● PROBLEM DETAILS
Copy out exactly the lines from the start of the data to the line containing "C.camera = cam". Include both.

--- START SUPPLIED INFORMATION ---

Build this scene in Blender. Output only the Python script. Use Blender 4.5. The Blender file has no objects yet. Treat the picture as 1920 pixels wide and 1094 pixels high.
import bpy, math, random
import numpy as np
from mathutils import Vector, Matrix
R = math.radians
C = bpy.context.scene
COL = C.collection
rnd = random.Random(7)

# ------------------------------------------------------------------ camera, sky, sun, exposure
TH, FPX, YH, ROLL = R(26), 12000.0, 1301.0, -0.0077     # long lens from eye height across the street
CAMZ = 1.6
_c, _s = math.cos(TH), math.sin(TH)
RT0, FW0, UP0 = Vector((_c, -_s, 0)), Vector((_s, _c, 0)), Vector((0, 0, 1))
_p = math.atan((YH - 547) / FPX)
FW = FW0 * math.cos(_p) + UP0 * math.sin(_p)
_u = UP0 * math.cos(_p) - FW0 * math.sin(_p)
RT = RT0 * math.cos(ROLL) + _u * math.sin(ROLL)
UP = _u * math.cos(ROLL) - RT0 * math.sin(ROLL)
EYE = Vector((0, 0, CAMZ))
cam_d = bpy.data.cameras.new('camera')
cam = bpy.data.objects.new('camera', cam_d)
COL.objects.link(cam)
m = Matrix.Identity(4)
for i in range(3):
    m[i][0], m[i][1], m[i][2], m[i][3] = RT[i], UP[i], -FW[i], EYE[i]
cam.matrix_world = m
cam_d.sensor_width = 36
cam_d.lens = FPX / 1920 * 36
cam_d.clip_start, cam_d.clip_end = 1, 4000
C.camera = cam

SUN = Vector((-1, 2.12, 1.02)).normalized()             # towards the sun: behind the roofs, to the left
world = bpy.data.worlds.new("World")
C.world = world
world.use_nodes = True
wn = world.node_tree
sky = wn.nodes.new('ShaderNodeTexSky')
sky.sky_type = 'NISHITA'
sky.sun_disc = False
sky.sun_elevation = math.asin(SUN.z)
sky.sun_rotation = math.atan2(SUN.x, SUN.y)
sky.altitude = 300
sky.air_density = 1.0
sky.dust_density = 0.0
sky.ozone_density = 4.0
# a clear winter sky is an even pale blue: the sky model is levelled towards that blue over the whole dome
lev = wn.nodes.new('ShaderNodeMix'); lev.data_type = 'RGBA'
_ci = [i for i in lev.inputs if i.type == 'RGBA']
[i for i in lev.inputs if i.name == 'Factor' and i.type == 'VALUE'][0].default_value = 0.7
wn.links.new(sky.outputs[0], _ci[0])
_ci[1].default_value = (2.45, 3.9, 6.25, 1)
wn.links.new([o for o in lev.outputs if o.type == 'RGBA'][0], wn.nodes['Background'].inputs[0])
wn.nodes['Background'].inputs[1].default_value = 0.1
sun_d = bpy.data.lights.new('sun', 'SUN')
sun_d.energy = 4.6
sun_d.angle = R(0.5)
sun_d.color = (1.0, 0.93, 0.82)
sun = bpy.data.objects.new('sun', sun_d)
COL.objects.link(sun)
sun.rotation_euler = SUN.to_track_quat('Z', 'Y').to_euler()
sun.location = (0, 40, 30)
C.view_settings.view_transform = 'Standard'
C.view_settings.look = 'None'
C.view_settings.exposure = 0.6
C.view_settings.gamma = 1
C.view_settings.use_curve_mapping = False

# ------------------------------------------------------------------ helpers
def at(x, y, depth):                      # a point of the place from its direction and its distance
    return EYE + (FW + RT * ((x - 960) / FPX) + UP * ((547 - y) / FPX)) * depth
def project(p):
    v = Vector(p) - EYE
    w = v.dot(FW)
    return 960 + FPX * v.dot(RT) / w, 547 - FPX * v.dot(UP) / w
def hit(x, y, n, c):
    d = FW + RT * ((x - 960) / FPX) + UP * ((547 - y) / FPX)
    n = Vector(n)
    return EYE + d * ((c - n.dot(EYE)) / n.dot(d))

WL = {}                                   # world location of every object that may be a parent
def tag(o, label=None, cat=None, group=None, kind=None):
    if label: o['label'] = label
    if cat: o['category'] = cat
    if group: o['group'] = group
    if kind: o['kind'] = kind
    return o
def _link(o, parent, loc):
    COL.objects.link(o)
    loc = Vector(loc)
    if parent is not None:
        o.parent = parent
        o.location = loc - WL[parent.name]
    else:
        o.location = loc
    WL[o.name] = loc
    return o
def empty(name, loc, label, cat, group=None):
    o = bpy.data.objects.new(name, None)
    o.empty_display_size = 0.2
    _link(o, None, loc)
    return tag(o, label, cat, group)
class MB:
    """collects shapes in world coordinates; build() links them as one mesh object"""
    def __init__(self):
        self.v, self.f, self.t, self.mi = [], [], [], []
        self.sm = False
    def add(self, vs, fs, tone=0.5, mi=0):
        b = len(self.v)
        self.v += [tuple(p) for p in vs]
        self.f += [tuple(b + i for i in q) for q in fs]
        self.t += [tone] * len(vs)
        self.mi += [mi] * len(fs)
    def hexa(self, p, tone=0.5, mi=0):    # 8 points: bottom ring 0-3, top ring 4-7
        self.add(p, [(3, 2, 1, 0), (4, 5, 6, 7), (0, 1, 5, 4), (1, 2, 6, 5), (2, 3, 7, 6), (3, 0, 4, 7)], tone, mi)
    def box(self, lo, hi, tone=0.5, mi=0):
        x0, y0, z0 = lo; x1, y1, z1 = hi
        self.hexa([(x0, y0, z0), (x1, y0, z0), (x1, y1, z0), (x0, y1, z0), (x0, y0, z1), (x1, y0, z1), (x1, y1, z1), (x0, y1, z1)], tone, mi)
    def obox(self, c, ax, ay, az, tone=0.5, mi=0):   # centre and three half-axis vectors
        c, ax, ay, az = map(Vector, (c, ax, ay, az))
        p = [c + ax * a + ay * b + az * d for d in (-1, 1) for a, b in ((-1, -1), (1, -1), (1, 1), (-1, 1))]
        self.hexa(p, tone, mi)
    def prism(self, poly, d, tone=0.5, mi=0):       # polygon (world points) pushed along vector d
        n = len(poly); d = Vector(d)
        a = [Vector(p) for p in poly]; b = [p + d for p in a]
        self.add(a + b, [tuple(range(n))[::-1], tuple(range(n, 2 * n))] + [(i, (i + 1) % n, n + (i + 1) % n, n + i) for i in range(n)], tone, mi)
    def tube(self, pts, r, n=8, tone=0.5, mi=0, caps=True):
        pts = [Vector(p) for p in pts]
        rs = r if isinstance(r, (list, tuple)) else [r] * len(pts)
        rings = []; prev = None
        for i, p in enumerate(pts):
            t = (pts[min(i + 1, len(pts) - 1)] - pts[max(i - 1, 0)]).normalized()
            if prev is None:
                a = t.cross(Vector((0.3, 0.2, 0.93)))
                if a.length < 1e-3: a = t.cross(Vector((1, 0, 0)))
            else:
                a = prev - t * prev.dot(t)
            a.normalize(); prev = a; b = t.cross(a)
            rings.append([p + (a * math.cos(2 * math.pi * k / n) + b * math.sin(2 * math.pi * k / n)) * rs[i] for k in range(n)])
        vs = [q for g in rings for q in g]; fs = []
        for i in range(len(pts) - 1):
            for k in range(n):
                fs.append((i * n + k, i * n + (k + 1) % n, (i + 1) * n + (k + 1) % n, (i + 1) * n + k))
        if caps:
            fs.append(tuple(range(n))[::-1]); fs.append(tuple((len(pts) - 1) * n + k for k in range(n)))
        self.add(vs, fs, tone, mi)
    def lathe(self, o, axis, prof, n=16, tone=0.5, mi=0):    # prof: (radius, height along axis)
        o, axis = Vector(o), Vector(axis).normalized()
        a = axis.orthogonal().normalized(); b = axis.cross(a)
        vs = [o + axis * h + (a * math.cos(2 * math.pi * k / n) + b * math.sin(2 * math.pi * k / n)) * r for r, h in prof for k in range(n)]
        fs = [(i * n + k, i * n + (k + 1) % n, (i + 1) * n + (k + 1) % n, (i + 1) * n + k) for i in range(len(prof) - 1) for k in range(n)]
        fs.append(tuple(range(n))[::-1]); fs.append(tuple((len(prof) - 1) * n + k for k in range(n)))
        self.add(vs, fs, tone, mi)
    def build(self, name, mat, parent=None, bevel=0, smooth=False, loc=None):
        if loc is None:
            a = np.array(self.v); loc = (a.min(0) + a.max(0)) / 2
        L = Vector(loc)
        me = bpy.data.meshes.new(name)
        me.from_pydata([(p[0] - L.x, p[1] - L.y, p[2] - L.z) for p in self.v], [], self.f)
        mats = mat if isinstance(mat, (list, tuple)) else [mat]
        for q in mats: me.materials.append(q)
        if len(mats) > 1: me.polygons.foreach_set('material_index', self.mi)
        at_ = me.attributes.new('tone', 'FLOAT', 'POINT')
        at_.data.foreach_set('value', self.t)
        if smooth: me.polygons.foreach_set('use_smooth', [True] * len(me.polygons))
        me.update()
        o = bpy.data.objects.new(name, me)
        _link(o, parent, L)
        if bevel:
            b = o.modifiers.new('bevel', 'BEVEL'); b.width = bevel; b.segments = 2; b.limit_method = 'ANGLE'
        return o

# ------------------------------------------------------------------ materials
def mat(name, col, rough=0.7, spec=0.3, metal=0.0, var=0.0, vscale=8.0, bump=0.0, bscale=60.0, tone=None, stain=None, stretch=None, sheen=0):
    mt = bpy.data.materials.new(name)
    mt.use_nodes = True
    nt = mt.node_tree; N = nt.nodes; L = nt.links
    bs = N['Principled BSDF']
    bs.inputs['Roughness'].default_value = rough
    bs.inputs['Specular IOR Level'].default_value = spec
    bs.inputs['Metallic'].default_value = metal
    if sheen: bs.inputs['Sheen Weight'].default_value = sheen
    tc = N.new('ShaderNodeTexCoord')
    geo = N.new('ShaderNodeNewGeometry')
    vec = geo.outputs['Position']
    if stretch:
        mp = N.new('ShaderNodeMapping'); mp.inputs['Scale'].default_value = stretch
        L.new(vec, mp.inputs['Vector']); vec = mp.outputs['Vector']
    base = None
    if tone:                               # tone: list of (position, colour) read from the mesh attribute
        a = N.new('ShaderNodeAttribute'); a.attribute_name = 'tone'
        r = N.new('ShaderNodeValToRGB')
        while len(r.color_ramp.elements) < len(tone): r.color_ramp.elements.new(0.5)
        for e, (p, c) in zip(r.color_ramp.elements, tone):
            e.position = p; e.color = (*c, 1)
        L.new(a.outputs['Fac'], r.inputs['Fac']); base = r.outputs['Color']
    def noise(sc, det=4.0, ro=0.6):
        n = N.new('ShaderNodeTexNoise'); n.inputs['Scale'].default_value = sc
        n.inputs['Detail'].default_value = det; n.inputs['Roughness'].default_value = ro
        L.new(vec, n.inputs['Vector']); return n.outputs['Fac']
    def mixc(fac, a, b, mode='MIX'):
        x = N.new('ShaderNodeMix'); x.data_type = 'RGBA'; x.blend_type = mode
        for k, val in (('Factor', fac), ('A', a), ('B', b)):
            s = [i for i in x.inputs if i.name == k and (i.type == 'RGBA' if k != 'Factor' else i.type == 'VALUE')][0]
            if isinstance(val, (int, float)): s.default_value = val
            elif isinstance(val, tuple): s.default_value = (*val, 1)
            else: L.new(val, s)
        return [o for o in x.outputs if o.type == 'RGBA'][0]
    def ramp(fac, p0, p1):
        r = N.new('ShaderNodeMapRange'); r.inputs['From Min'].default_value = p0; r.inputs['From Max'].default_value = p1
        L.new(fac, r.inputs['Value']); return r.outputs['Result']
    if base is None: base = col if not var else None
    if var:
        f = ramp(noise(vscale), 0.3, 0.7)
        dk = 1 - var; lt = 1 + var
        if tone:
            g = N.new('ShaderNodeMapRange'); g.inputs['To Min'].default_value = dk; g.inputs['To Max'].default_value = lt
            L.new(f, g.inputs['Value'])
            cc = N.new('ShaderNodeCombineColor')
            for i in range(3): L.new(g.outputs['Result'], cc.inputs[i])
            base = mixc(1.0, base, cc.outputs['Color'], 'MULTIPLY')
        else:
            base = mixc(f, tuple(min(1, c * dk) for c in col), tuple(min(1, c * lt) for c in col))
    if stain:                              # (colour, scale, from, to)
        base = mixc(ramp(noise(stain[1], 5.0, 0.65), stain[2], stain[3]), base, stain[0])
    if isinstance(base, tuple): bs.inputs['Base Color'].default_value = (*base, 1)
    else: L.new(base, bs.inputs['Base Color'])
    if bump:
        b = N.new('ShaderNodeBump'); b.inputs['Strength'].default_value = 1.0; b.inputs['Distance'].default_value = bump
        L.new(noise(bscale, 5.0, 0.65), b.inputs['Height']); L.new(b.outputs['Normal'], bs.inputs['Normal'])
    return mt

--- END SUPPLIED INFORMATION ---

● OUTPUT
Build this scene in Blender. Output only the Python script. Use Blender 4.5. The Blender file has no objects yet. Treat the picture as 1920 pixels wide and 1094 pixels high.
import bpy, math, random
import numpy as np
from mathutils import Vector, Matrix
R = math.radians
C = bpy.context.scene
COL = C.collection
rnd = random.Random(7)

# ------------------------------------------------------------------ camera, sky, sun, exposure
TH, FPX, YH, ROLL = R(26), 12000.0, 1301.0, -0.0077     # long lens from eye height across the street
CAMZ = 1.6
_c, _s = math.cos(TH), math.sin(TH)
RT0, FW0, UP0 = Vector((_c, -_s, 0)), Vector((_s, _c, 0)), Vector((0, 0, 1))
_p = math.atan((YH - 547) / FPX)
FW = FW0 * math.cos(_p) + UP0 * math.sin(_p)
_u = UP0 * math.cos(_p) - FW0 * math.sin(_p)
RT = RT0 * math.cos(ROLL) + _u * math.sin(ROLL)
UP = _u * math.cos(ROLL) - RT0 * math.sin(ROLL)
EYE = Vector((0, 0, CAMZ))
cam_d = bpy.data.cameras.new('camera')
cam = bpy.data.objects.new('camera', cam_d)
COL.objects.link(cam)
m = Matrix.Identity(4)
for i in range(3):
    m[i][0], m[i][1], m[i][2], m[i][3] = RT[i], UP[i], -FW[i], EYE[i]
cam.matrix_world = m
cam_d.sensor_width = 36
cam_d.lens = FPX / 1920 * 36
cam_d.clip_start, cam_d.clip_end = 1, 4000
C.camera = cam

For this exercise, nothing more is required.